Ramazan Bayramını da içine alan 17 günlük tam kapanma sürecinde, bayramın 3. günü organize suç örgütü lideri Sedat Peker’in 5. bölümünü yayınladığı video 10 saatte tam 2 milyon kez izlenmiş. Daha önceki videolarının izlenme oranı ise 15 milyonu aşmış.
Sedat Peker’in videoda anlattıkları, İçişleri Bakanı Süleyman Soylu, Mehmet Ağar ve oğlu Tolga Ağar İçin söylediği iddialar korkunç.
_Taciz.
_Marinaya Çökme.
_Kolombiya’da yakalanan 4 ton 900 kilo kokain.
-Rusya’da illegal bir yapının lideri olan Nadir Salifov (Guli’nin) serbest bırakılması için Emniyet Müdürünün aranması.
-Cezaevinde bulunan bir milletvekilinin, avukat biri tarafından dövülmesi.
-İçişleri Bakanı Süleyman Soylu ve Mehmet Ağar’ın savcı atama kontenjanları.
-Suriye’ye giden silahlar.
-Kendisine verilen korumalar, kendisi için hazırlanan suç dosyasının, kendisine bildirilerek kaçmasının sağlanması ve daha pek çok iddialar...

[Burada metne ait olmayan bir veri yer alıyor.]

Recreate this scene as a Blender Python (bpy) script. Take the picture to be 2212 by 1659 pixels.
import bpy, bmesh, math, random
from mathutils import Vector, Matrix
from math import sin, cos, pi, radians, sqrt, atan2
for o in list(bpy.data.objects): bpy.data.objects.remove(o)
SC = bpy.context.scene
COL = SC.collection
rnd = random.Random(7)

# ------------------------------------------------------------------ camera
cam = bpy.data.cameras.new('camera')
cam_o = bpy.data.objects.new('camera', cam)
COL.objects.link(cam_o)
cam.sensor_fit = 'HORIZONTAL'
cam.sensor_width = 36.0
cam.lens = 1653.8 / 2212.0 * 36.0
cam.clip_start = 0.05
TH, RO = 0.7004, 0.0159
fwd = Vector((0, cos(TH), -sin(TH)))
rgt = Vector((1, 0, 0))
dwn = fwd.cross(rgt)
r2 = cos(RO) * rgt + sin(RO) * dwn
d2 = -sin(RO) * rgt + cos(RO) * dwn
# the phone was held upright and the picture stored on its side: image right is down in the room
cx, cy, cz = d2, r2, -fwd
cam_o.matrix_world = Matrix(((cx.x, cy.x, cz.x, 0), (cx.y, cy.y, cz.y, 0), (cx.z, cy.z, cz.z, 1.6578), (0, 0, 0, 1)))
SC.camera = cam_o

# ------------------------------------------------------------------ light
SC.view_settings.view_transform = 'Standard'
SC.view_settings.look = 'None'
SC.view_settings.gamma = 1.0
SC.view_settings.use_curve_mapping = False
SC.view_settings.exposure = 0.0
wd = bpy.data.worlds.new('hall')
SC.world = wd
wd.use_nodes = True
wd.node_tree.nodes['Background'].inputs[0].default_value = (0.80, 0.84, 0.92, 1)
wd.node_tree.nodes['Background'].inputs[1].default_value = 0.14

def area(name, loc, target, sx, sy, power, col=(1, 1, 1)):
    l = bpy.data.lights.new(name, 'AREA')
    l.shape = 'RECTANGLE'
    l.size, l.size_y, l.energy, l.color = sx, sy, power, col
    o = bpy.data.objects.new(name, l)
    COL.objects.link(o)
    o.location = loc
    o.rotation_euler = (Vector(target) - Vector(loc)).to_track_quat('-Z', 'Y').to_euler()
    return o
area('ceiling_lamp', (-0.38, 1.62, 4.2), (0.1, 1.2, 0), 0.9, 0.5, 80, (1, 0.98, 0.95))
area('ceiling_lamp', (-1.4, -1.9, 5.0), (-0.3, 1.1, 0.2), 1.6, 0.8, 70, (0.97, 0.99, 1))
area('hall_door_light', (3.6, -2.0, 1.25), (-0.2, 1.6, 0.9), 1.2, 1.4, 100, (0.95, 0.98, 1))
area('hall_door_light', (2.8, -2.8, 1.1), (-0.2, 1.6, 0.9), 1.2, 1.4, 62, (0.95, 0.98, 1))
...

Tüm Türkiye film seyreder gibi kilitlenmiş diğer videoların yayınlanmasını dört gözle bekliyor.
Mehmet Eymür’ü, Mehmet Ağar’ı, Sedat Peker’i ve bu tarz yapıların varlığını 90’lı yıllardan ve özellikle “Susurluk Olayın’dan” bu yana biliyoruz elbette.
O dönemler Başbakan olan ANAP Genel Başkanı Mesut Yılmaz, “Devleti mafyadan temizleyeceğim, bu mesele benim meselem.” demiş, Susurluk bağlantılı olayların araştırılması için Başbakanlık Teftiş Kurulu’nu tam yetkili olarak görevlendirmiş, bazı şahıslar yargılanarak ceza evine gönderilmişti.
Lakin görünen o ki bu kirli yapılar 90’larda yok edilemediği gibi süreçten daha da güçlenerek çıkmış. Mevcut durum bunu açıkça ortaya koymaktadır.
Sedat Peker, bu videoları ülkedeki kirlilik temizlensin, gerçekler ortaya çıksın diye yayınlamıyor elbette. Belki “Ben çok şey biliyorum, ayağınızı denk alın, beni harcamayın mesajı veriyor.” , belki de “Ben yandım siz de yanın demek istiyor.”
İşin en ilginç tarafı Sedat Peker’in ileri sürdüğü, vahim iddialarla ilgili yargının harekete geçmemesi.
Şurası muhakkak ki Devlet’in devlet olamadığı, Kanun Hakimiyetini sağlayamadığı ülkelerde bu tür yapılar varlığını hep devam ettirecektir.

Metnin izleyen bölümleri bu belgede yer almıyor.